- What is required -
Reproduce exactly the opening lines of the listing, stopping after the line that contains "2.0, 'earth', 'mortar')" and including it.

- Data block -
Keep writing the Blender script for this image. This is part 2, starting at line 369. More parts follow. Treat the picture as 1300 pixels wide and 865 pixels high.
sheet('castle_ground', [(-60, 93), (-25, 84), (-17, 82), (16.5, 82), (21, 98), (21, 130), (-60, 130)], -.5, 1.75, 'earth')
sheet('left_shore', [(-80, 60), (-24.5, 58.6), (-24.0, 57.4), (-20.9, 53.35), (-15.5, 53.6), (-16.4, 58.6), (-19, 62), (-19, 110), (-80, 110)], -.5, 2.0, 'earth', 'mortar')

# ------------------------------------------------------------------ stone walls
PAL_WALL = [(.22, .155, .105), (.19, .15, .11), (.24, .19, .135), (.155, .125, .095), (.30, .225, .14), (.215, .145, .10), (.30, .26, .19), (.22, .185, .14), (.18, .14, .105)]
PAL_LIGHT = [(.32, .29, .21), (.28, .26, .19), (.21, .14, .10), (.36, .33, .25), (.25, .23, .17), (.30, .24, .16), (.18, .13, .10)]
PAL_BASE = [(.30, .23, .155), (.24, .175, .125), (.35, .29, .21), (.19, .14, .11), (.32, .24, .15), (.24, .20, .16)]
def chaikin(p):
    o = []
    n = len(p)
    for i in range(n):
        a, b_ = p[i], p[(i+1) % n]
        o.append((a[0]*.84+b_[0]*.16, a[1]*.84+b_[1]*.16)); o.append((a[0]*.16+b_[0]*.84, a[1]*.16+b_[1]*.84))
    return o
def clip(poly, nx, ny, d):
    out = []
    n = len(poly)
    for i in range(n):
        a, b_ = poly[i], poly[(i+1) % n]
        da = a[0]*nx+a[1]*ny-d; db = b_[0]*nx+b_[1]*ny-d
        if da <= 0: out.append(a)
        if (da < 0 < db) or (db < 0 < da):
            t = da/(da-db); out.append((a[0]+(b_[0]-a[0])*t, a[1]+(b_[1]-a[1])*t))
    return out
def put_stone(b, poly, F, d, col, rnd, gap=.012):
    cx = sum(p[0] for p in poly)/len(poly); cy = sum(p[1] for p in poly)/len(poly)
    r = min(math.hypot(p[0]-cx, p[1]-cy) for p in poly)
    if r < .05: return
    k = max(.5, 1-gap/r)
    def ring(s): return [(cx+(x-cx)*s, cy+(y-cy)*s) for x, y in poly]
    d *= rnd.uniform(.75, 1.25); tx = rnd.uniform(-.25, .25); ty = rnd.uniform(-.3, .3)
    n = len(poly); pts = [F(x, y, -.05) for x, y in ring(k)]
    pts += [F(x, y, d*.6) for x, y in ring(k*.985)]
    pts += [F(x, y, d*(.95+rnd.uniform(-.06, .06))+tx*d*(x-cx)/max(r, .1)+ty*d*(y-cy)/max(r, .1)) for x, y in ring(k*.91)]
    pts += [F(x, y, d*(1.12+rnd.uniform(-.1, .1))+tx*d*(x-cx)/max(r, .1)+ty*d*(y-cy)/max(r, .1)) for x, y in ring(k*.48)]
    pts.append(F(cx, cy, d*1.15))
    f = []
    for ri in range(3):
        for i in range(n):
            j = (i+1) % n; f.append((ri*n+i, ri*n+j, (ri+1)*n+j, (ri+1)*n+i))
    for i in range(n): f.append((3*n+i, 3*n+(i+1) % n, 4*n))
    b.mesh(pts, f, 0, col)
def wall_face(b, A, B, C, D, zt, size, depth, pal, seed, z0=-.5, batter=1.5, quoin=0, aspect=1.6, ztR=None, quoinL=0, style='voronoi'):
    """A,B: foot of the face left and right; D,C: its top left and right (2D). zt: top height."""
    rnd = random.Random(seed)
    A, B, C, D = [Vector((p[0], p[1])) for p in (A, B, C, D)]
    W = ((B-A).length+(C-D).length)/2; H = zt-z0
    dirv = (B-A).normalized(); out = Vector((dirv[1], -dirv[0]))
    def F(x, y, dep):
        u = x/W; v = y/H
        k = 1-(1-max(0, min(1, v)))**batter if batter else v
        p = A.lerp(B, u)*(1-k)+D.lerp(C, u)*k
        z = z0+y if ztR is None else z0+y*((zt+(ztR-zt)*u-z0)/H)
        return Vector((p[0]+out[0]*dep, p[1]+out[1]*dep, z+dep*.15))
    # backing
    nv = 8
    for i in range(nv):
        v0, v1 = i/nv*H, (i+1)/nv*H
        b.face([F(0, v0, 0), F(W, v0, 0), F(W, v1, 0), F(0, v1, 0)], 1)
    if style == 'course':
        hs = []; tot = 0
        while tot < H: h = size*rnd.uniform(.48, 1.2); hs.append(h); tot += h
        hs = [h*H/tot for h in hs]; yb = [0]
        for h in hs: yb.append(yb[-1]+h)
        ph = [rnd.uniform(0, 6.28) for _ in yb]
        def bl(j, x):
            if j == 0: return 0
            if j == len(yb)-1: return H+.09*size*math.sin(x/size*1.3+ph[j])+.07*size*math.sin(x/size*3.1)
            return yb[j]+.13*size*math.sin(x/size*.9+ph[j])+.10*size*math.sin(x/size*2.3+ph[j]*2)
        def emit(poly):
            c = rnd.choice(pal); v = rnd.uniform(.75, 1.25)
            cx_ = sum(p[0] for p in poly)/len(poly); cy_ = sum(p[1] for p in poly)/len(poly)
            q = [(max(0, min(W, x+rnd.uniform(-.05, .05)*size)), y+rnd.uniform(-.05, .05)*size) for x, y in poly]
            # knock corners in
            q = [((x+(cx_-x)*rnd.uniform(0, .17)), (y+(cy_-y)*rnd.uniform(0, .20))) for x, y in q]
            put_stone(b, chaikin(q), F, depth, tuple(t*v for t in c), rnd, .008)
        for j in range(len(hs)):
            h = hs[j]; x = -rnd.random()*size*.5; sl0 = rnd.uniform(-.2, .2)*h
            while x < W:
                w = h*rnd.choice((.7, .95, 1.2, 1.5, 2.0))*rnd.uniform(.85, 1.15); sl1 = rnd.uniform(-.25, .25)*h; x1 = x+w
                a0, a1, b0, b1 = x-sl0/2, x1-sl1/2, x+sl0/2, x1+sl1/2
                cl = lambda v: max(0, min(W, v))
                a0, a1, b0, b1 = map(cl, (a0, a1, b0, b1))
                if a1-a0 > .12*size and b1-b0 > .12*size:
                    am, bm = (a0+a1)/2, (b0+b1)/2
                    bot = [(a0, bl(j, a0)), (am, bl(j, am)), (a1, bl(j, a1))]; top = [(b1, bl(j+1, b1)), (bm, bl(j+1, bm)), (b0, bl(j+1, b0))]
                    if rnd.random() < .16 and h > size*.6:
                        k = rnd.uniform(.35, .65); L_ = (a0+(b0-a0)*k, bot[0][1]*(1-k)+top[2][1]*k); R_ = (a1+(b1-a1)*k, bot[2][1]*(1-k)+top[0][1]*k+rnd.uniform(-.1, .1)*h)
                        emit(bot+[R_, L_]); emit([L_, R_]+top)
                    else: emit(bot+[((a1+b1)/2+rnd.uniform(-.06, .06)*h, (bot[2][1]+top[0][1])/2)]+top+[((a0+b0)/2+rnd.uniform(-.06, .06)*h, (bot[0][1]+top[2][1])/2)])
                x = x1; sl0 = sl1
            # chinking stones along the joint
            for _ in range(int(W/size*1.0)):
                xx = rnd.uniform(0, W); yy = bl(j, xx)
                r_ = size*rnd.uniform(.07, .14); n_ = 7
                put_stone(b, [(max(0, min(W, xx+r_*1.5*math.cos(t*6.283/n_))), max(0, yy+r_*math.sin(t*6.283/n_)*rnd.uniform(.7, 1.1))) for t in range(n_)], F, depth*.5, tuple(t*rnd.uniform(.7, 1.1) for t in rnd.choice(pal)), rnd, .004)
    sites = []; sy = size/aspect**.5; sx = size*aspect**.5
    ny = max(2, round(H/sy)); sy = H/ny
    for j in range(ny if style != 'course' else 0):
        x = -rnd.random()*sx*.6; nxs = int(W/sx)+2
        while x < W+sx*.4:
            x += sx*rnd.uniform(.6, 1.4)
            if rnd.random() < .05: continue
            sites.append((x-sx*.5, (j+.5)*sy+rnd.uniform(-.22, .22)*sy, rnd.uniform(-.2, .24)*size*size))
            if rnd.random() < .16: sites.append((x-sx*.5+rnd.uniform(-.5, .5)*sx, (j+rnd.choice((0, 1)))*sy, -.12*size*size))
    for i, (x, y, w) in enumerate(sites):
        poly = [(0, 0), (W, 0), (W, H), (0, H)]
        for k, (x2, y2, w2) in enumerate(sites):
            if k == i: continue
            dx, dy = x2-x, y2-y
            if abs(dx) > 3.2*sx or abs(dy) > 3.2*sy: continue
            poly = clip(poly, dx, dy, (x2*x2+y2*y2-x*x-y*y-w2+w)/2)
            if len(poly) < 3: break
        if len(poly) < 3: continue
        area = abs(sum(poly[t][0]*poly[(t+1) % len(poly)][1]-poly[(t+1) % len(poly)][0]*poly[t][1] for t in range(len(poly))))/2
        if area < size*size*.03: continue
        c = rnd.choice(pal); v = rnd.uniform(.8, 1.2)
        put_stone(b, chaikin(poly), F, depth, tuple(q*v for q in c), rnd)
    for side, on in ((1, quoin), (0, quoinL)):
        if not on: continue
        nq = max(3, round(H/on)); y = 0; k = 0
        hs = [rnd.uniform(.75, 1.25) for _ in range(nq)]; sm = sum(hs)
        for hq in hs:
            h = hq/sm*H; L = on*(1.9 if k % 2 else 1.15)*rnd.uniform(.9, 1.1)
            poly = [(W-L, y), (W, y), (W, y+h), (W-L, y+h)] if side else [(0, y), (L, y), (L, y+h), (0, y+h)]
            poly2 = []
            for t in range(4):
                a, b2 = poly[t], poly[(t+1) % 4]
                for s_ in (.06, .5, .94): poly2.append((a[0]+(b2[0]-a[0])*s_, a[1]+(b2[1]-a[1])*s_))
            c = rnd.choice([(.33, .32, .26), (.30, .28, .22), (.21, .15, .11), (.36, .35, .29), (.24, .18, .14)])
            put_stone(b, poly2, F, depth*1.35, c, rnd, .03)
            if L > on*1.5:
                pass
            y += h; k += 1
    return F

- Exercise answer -
Keep writing the Blender script for this image. This is part 2, starting at line 369. More parts follow. Treat the picture as 1300 pixels wide and 865 pixels high.
sheet('castle_ground', [(-60, 93), (-25, 84), (-17, 82), (16.5, 82), (21, 98), (21, 130), (-60, 130)], -.5, 1.75, 'earth')
sheet('left_shore', [(-80, 60), (-24.5, 58.6), (-24.0, 57.4), (-20.9, 53.35), (-15.5, 53.6), (-16.4, 58.6), (-19, 62), (-19, 110), (-80, 110)], -.5, 2.0, 'earth', 'mortar')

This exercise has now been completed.